**WHAT IS BEING ASKED**
Copy each line exactly. Leave nothing out.

**SOURCE EXCERPT**
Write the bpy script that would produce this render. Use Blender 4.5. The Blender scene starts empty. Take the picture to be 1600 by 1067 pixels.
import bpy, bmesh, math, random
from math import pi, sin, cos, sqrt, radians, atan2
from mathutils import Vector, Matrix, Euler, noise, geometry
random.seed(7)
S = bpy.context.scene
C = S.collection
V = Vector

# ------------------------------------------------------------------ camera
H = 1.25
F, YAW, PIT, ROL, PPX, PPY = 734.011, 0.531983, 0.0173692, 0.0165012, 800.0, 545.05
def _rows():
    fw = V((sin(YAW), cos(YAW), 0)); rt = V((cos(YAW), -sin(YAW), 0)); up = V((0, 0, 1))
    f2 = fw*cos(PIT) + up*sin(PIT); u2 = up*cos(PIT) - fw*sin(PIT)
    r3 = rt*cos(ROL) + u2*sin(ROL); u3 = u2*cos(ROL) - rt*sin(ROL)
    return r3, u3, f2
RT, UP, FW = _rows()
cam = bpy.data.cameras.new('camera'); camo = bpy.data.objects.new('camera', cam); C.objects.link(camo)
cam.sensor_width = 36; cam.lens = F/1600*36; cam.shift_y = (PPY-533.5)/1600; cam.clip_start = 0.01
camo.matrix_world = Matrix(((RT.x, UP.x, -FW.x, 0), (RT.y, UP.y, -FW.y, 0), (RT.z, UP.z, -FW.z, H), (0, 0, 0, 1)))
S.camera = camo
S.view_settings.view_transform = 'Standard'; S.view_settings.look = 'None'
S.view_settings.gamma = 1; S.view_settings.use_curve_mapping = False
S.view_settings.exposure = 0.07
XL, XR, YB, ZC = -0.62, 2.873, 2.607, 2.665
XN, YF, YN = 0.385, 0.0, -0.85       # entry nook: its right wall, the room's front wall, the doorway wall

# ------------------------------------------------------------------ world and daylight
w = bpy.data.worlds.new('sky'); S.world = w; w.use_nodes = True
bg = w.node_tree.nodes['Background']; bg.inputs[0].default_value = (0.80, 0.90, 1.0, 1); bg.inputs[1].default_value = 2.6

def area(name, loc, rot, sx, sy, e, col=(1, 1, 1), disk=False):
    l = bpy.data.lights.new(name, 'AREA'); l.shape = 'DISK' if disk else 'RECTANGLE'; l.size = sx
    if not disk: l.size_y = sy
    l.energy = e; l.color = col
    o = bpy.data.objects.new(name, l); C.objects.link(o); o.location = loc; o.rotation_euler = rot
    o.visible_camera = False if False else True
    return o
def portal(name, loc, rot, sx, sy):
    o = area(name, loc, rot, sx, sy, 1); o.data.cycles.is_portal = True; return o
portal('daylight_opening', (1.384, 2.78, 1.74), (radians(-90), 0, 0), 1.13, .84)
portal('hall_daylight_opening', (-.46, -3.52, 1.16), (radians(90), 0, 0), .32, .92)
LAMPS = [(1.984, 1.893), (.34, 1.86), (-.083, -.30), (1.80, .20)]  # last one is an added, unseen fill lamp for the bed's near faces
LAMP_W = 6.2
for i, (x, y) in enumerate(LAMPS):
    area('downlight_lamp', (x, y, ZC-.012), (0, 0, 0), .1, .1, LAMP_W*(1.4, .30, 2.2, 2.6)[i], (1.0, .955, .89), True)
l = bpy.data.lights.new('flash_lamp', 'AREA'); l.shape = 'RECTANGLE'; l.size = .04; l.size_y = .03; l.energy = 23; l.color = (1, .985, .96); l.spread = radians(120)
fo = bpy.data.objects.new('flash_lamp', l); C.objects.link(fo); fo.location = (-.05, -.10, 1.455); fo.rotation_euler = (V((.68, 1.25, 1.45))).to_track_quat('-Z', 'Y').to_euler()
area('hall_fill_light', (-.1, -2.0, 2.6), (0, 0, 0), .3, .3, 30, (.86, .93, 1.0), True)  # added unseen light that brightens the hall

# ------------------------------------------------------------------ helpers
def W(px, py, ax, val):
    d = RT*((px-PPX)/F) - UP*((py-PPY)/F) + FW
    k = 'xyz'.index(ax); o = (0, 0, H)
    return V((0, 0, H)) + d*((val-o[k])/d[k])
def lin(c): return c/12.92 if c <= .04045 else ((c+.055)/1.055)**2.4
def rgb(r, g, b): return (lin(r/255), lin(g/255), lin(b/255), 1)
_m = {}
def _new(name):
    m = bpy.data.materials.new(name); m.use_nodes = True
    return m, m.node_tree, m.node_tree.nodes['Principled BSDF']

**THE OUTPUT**
Write the bpy script that would produce this render. Use Blender 4.5. The Blender scene starts empty. Take the picture to be 1600 by 1067 pixels.
import bpy, bmesh, math, random
from math import pi, sin, cos, sqrt, radians, atan2
from mathutils import Vector, Matrix, Euler, noise, geometry
random.seed(7)
S = bpy.context.scene
C = S.collection
V = Vector

# ------------------------------------------------------------------ camera
H = 1.25
F, YAW, PIT, ROL, PPX, PPY = 734.011, 0.531983, 0.0173692, 0.0165012, 800.0, 545.05
def _rows():
    fw = V((sin(YAW), cos(YAW), 0)); rt = V((cos(YAW), -sin(YAW), 0)); up = V((0, 0, 1))
    f2 = fw*cos(PIT) + up*sin(PIT); u2 = up*cos(PIT) - fw*sin(PIT)
    r3 = rt*cos(ROL) + u2*sin(ROL); u3 = u2*cos(ROL) - rt*sin(ROL)
    return r3, u3, f2
RT, UP, FW = _rows()
cam = bpy.data.cameras.new('camera'); camo = bpy.data.objects.new('camera', cam); C.objects.link(camo)
cam.sensor_width = 36; cam.lens = F/1600*36; cam.shift_y = (PPY-533.5)/1600; cam.clip_start = 0.01
camo.matrix_world = Matrix(((RT.x, UP.x, -FW.x, 0), (RT.y, UP.y, -FW.y, 0), (RT.z, UP.z, -FW.z, H), (0, 0, 0, 1)))
S.camera = camo
S.view_settings.view_transform = 'Standard'; S.view_settings.look = 'None'
S.view_settings.gamma = 1; S.view_settings.use_curve_mapping = False
S.view_settings.exposure = 0.07
XL, XR, YB, ZC = -0.62, 2.873, 2.607, 2.665
XN, YF, YN = 0.385, 0.0, -0.85       # entry nook: its right wall, the room's front wall, the doorway wall

# ------------------------------------------------------------------ world and daylight
w = bpy.data.worlds.new('sky'); S.world = w; w.use_nodes = True
bg = w.node_tree.nodes['Background']; bg.inputs[0].default_value = (0.80, 0.90, 1.0, 1); bg.inputs[1].default_value = 2.6

def area(name, loc, rot, sx, sy, e, col=(1, 1, 1), disk=False):
    l = bpy.data.lights.new(name, 'AREA'); l.shape = 'DISK' if disk else 'RECTANGLE'; l.size = sx
    if not disk: l.size_y = sy
    l.energy = e; l.color = col
    o = bpy.data.objects.new(name, l); C.objects.link(o); o.location = loc; o.rotation_euler = rot
    o.visible_camera = False if False else True
    return o
def portal(name, loc, rot, sx, sy):
    o = area(name, loc, rot, sx, sy, 1); o.data.cycles.is_portal = True; return o
portal('daylight_opening', (1.384, 2.78, 1.74), (radians(-90), 0, 0), 1.13, .84)
portal('hall_daylight_opening', (-.46, -3.52, 1.16), (radians(90), 0, 0), .32, .92)
LAMPS = [(1.984, 1.893), (.34, 1.86), (-.083, -.30), (1.80, .20)]  # last one is an added, unseen fill lamp for the bed's near faces
LAMP_W = 6.2
for i, (x, y) in enumerate(LAMPS):
    area('downlight_lamp', (x, y, ZC-.012), (0, 0, 0), .1, .1, LAMP_W*(1.4, .30, 2.2, 2.6)[i], (1.0, .955, .89), True)
l = bpy.data.lights.new('flash_lamp', 'AREA'); l.shape = 'RECTANGLE'; l.size = .04; l.size_y = .03; l.energy = 23; l.color = (1, .985, .96); l.spread = radians(120)
fo = bpy.data.objects.new('flash_lamp', l); C.objects.link(fo); fo.location = (-.05, -.10, 1.455); fo.rotation_euler = (V((.68, 1.25, 1.45))).to_track_quat('-Z', 'Y').to_euler()
area('hall_fill_light', (-.1, -2.0, 2.6), (0, 0, 0), .3, .3, 30, (.86, .93, 1.0), True)  # added unseen light that brightens the hall

# ------------------------------------------------------------------ helpers
def W(px, py, ax, val):
    d = RT*((px-PPX)/F) - UP*((py-PPY)/F) + FW
    k = 'xyz'.index(ax); o = (0, 0, H)
    return V((0, 0, H)) + d*((val-o[k])/d[k])
def lin(c): return c/12.92 if c <= .04045 else ((c+.055)/1.055)**2.4
def rgb(r, g, b): return (lin(r/255), lin(g/255), lin(b/255), 1)
_m = {}
def _new(name):
    m = bpy.data.materials.new(name); m.use_nodes = True
    return m, m.node_tree, m.node_tree.nodes['Principled BSDF']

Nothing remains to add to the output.